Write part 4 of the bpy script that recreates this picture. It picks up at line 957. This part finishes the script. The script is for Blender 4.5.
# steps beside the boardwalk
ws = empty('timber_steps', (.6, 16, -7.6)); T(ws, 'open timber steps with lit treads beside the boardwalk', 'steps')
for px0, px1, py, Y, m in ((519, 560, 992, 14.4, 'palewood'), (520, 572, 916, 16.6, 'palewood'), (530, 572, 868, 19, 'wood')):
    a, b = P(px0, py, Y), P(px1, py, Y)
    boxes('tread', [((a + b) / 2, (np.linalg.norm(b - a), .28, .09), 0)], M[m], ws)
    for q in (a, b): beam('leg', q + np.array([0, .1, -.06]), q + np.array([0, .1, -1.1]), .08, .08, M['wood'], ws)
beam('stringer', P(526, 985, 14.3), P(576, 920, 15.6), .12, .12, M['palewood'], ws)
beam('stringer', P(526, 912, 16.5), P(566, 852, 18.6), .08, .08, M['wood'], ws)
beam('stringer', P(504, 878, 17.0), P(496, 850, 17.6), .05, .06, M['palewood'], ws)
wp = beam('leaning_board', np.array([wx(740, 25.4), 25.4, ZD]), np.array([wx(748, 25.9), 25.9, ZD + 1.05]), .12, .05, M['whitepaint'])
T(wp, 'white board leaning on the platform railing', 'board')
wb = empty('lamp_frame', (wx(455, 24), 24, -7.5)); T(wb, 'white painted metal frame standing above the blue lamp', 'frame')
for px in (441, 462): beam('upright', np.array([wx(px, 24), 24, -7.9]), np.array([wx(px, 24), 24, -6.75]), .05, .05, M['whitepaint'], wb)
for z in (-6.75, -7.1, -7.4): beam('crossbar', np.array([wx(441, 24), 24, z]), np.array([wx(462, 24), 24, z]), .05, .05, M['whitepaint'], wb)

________

*Exercise*: Using the data above, return each line exactly as written.

*Completed exercise*:
Write part 4 of the bpy script that recreates this picture. It picks up at line 957. This part finishes the script. The script is for Blender 4.5.
# steps beside the boardwalk
ws = empty('timber_steps', (.6, 16, -7.6)); T(ws, 'open timber steps with lit treads beside the boardwalk', 'steps')
for px0, px1, py, Y, m in ((519, 560, 992, 14.4, 'palewood'), (520, 572, 916, 16.6, 'palewood'), (530, 572, 868, 19, 'wood')):
    a, b = P(px0, py, Y), P(px1, py, Y)
    boxes('tread', [((a + b) / 2, (np.linalg.norm(b - a), .28, .09), 0)], M[m], ws)
    for q in (a, b): beam('leg', q + np.array([0, .1, -.06]), q + np.array([0, .1, -1.1]), .08, .08, M['wood'], ws)
beam('stringer', P(526, 985, 14.3), P(576, 920, 15.6), .12, .12, M['palewood'], ws)
beam('stringer', P(526, 912, 16.5), P(566, 852, 18.6), .08, .08, M['wood'], ws)
beam('stringer', P(504, 878, 17.0), P(496, 850, 17.6), .05, .06, M['palewood'], ws)
wp = beam('leaning_board', np.array([wx(740, 25.4), 25.4, ZD]), np.array([wx(748, 25.9), 25.9, ZD + 1.05]), .12, .05, M['whitepaint'])
T(wp, 'white board leaning on the platform railing', 'board')
wb = empty('lamp_frame', (wx(455, 24), 24, -7.5)); T(wb, 'white painted metal frame standing above the blue lamp', 'frame')
for px in (441, 462): beam('upright', np.array([wx(px, 24), 24, -7.9]), np.array([wx(px, 24), 24, -6.75]), .05, .05, M['whitepaint'], wb)
for z in (-6.75, -7.1, -7.4): beam('crossbar', np.array([wx(441, 24), 24, z]), np.array([wx(462, 24), 24, z]), .05, .05, M['whitepaint'], wb)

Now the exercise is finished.